**To be done:**
Look through the material and tally each line bearing the word "from". Give only the total.
───── Data excerpt ─────
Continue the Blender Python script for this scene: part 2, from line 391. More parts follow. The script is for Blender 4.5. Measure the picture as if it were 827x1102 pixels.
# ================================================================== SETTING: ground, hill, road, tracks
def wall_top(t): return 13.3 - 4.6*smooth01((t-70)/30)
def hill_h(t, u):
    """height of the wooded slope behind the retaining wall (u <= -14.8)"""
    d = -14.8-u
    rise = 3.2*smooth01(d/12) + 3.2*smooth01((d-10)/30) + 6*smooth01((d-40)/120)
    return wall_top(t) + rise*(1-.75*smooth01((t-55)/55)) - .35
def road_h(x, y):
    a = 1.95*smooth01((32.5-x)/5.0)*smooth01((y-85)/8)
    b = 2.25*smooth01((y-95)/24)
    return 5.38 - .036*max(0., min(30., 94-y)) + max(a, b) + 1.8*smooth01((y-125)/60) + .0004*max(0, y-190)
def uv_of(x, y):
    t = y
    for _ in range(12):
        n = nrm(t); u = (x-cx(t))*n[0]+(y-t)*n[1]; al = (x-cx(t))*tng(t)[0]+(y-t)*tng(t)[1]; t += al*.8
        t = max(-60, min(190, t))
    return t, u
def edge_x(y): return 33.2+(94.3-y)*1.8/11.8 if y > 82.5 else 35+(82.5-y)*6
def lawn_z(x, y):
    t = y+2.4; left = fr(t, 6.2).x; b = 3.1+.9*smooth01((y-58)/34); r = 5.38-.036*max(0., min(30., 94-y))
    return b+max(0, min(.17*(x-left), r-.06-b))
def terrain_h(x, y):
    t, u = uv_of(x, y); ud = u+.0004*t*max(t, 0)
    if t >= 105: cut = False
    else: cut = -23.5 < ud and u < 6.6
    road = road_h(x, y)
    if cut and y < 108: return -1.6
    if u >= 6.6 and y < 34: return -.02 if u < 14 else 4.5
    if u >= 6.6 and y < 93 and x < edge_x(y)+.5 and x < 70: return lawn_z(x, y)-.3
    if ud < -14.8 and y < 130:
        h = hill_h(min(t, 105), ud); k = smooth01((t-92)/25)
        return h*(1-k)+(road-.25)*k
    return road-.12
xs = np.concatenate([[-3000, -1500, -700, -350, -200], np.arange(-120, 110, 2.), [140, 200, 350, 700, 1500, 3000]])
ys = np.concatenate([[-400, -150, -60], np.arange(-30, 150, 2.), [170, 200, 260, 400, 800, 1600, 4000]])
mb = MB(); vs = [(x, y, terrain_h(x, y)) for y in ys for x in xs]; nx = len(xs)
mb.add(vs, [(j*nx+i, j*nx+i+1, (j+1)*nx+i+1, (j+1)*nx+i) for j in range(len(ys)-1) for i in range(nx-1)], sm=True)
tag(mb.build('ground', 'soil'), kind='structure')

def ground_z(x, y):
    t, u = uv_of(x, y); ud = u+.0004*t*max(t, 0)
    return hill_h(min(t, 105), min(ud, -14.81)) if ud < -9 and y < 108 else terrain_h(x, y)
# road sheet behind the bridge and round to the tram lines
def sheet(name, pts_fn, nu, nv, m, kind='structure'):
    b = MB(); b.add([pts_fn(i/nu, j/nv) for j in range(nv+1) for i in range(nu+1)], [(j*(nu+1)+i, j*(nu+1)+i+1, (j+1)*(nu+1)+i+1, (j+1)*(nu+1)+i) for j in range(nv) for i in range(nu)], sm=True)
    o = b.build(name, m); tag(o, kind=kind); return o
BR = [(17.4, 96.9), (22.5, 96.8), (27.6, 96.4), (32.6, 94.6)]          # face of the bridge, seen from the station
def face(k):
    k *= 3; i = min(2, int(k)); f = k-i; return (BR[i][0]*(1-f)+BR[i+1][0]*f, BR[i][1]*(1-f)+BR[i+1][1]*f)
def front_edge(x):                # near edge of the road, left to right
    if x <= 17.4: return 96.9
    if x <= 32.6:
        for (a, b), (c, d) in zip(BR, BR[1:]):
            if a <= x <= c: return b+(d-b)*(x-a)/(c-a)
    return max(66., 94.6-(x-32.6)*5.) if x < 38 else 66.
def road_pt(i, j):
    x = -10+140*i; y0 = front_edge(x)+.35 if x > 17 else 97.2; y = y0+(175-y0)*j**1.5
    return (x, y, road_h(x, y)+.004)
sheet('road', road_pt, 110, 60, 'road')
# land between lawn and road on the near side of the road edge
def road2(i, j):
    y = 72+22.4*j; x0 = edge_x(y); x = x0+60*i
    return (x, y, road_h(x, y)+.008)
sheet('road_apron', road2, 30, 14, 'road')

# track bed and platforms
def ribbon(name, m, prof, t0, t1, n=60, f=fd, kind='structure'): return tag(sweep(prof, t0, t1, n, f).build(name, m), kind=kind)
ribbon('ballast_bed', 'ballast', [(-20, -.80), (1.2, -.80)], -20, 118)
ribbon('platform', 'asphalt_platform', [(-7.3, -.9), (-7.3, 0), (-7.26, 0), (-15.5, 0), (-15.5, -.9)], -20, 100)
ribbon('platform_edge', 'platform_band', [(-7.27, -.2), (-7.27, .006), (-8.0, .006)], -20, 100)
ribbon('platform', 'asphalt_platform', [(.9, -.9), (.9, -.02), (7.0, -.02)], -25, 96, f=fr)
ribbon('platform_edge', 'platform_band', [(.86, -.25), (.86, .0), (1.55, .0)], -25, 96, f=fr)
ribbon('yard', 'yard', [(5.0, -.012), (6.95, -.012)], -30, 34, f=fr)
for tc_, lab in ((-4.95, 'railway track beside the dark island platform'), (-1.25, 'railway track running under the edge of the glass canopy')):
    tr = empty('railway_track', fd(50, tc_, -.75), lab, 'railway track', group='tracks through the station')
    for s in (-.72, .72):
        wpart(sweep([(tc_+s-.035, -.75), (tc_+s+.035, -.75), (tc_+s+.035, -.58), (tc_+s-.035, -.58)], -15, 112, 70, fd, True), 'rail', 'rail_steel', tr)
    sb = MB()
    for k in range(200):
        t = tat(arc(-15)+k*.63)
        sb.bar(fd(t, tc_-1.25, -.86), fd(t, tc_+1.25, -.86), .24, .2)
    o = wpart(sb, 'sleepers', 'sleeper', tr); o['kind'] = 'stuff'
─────
**Solution:**
2